→ **Requirement**: Without the pictures, extract every line from the start of the material to the line containing "S.cycles.transparent_max_bounces = 8", both ends included.

→ **Raw data**:

________________________________________

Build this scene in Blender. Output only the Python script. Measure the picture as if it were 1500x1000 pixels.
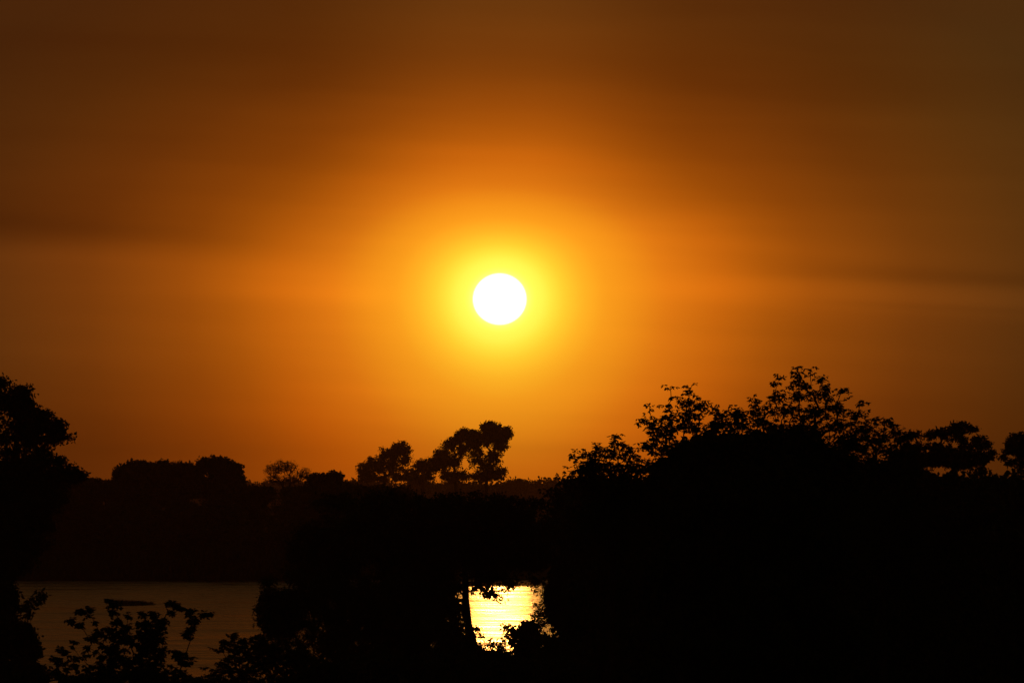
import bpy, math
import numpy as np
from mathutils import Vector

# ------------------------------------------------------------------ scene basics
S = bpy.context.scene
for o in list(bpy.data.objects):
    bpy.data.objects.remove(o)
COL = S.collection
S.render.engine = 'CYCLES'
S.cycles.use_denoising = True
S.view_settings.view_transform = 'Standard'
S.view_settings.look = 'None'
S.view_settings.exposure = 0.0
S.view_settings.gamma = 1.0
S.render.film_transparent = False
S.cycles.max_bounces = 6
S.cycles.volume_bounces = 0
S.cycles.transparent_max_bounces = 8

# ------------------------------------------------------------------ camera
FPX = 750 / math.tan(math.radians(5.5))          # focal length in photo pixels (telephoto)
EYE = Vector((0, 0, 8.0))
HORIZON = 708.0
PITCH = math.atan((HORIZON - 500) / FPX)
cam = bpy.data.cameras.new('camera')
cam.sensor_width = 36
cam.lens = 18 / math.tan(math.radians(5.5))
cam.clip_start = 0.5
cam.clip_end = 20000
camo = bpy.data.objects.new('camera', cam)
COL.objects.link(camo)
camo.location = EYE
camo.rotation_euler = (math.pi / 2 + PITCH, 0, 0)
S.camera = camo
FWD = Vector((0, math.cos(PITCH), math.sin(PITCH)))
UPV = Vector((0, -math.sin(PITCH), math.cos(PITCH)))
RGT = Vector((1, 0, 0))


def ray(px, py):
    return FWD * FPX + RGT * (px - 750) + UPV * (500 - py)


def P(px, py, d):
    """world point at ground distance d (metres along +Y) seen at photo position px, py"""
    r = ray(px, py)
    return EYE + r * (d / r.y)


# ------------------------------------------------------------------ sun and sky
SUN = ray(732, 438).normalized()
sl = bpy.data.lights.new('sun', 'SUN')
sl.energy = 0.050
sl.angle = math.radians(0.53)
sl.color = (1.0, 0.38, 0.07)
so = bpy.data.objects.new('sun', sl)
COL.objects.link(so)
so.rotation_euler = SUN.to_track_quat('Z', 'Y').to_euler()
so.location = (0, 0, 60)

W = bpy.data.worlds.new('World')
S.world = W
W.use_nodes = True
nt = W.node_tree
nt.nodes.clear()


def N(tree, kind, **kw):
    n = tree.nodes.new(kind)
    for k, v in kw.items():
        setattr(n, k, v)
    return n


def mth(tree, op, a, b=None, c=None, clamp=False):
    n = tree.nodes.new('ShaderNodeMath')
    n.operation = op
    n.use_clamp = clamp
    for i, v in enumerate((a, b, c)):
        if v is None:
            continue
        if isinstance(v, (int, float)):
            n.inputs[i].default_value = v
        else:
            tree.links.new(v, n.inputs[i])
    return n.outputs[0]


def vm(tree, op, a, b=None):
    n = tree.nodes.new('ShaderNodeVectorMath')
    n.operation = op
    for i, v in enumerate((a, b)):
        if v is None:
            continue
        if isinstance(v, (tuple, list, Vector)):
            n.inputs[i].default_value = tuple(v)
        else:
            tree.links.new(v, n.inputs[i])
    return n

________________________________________

→ **Reply to the exercise**:
Build this scene in Blender. Output only the Python script. Measure the picture as if it were 1500x1000 pixels.
import bpy, math
import numpy as np
from mathutils import Vector

# ------------------------------------------------------------------ scene basics
S = bpy.context.scene
for o in list(bpy.data.objects):
    bpy.data.objects.remove(o)
COL = S.collection
S.render.engine = 'CYCLES'
S.cycles.use_denoising = True
S.view_settings.view_transform = 'Standard'
S.view_settings.look = 'None'
S.view_settings.exposure = 0.0
S.view_settings.gamma = 1.0
S.render.film_transparent = False
S.cycles.max_bounces = 6
S.cycles.volume_bounces = 0
S.cycles.transparent_max_bounces = 8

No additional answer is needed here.